A series of Ag3PO4/Ag2W2O7 heterojunction composite photocatalyst with ascending Ag2W2O7 content (W loading 0–30%) were synthesized through one-shot coprecipitation technique and characterized by XRD, SEM, Raman and DR UV–Vis spectroscopy. The photocatalytic activity of the synthesized samples was evaluated by the photocatalytic decolorization of methyl orange (MO) dye under visible light illumination and compared with that of neat Ag3PO4. Ag3PO4/Ag2W2O7 heterojunction composite with W loading 10% exhibited the highest photocatalytic activity, in which 65% of MO was decolorized after 10 min, versus 9% in the case of neat Ag3PO4. Moreover, the apparent rate constant of MO decolorization in the case of Ag3PO4/Ag2W2O7 composite was 7.2 times higher than neat Ag3PO4. However, Ag3PO4/Ag2W2O7 heterojunctions with W loadings exceeding 10% showed lower photocatalytic efficiency, most likely, due to increasing Ag2W2O7 content in the composite which shields Ag3PO4 surface and restricts the photocatalytic process.

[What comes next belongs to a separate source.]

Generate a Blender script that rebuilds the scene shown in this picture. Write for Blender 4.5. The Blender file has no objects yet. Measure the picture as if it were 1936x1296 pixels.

The enhancement in the photocatalytic activity of the prepared samples was attributed to the effective separation of photogenerated electron-hole pairs as a result of the formed heterojunction between Ag3PO4 and Ag2W2O7 in the composite. The formed Ag3PO4/Ag2W2O7 heterojunction showed a shift of the optical absorption edge of Ag3PO4 to longer wavelengths. Thus, it can be concluded that Ag3PO4/Ag2W2O7 heterojunction composite with W loading of 10% is a promising photocatalyst in visible light illumination for industrial wastewater treatment.